Although distinct embodiments have been described and shown in the several drawings, features from the different embodiments may be combined in a single embodiment.
Although the diffusive component 31, 61 has been described as a sphere, and has been assumed to be perfectly diffusive, it will be apparent from comparison with conventional incandescent bulbs that some departure from a perfectly spherical shape, and some departure from perfect diffusion, may be accepted in practice. The degree of departure that is acceptable may be determined by the degree of departure from perfectly uniform appearance and/or perfectly uniform far field illumination that is acceptable for a given use or to comply with a given standard or specification.
Although the light sources 36L, 66L have been described as “LEDs,” the teachings of the present specification may be applied to other sources of light, including sources that may be developed in the future.
Although the phosphor patch 36P or diffuser 66D has been described as being on or forming part of the surface of the sphere, it will be understood that various configurations are practical. For example, the sphere 31, 61 may be hollow, with the phosphor patch 36P or diffuser 66D applied to its inside or outside surface. For example, the sphere 31, 61 may be solid, with the phosphor patch 36P or diffuser 66D applied to its outside surface.
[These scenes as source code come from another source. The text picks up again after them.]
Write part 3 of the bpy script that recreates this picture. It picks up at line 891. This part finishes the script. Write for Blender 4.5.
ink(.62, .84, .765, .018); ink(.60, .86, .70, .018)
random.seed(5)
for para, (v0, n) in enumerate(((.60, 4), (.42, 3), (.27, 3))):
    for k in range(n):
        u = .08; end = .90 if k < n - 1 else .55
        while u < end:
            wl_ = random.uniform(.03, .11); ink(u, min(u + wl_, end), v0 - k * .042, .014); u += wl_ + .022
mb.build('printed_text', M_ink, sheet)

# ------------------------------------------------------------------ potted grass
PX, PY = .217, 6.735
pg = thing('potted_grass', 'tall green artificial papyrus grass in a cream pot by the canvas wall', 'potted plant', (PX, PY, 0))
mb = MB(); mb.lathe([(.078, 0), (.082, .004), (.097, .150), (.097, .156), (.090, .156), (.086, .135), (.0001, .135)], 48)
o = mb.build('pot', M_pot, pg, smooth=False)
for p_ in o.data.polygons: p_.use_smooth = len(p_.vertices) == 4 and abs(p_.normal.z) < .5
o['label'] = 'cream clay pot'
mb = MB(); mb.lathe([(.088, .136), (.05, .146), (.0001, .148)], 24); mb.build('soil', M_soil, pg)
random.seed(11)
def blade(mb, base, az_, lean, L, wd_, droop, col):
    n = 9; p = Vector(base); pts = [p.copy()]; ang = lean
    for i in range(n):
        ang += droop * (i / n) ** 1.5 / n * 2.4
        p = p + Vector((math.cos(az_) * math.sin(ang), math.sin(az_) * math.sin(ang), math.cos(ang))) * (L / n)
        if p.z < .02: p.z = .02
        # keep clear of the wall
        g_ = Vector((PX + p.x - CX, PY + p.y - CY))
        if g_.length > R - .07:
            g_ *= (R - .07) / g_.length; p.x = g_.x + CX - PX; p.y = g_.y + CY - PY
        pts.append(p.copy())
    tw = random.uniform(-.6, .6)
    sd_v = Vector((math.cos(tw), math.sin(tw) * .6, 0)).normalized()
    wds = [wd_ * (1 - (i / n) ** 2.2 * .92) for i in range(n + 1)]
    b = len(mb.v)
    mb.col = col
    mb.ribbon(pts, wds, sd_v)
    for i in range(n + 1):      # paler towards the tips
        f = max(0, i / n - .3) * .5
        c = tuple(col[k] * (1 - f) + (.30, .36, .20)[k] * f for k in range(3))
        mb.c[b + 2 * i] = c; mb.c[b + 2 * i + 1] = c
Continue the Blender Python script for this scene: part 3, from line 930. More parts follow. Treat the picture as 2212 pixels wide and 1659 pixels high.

For example, the phosphor patch 36P or the diffuser 66D may be, or may be mounted on, a separate component that is attached to or inset into the sphere 31, 61. The phosphor patch 36P or the diffuser 66D may be curved to follow the shape of the sphere, flat, or another expedient shape.
The preceding description of the presently contemplated best mode of practicing the invention is not to be taken in a limiting sense, but is made merely for the purpose of describing the general principles of the invention. The full scope of the invention should be determined with reference to the Claims.